While you’re enjoying this weekend’s Echo Park Community Parade, you may notice some new-ish signs donning the light poles around Echo Park. Lotus flower-themed anti-litter banners have returned to the community, reminding you to “Love Echo Park Lake, Don’t Litter.” The signs will be around for about 60 days, and are the same ones that were installed back in 2009.
A beautification grant from Council District 13 Eric Garcetti’s office has given grassroots organization Echo Park Trash Abatement Program (TAP), led by Ida Talalla, the tools to keep beautification of the neighborhood on the forefront. TAP just recently unveiled the neighborhood’s first solar trash compactor (Big Belly) this Fall. And last Saturday morning, TAP organized a community cleanup of Sunset Boulevard, an effort which received a matching grant from Garcetti’s office for the banners.

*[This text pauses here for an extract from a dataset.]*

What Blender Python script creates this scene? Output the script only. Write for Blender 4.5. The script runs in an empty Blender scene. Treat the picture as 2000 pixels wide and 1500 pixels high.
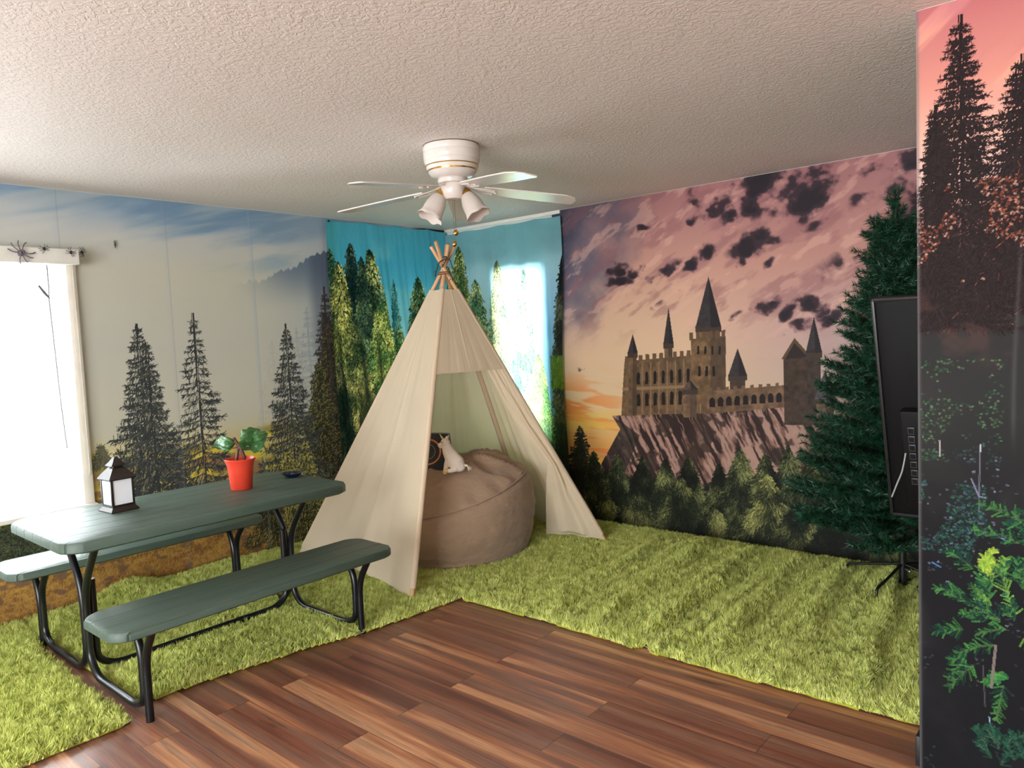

The Eastsider LA asked the question in late October when the banner proposal came up in the City Council: Is it too late for Echo Park Lake? For one thing, the lake is in the middle of a $65-80 million renovation project that literally unearthed a plethora of muck-covered goodies. But one thing that Echo Park TAP will always remind us is that trash on Sunset Boulevard, on Echo Park Avenue, or even up on Glendale Boulevard ends up in the lake, drained or not. Keeping the neighborhood clean is one positive step toward keep Los Angeles watersheds clean!
And it helps – according to the LA Stormwater Blog, TAP and Los Angeles’ Conservation Corps’ Clean and Green collected more than 60 bags of trash last Saturday. Let’s hope the signs help deter some littering so that the next TAP cleanup (on January 7, 2012) volunteers don’t have to work so hard.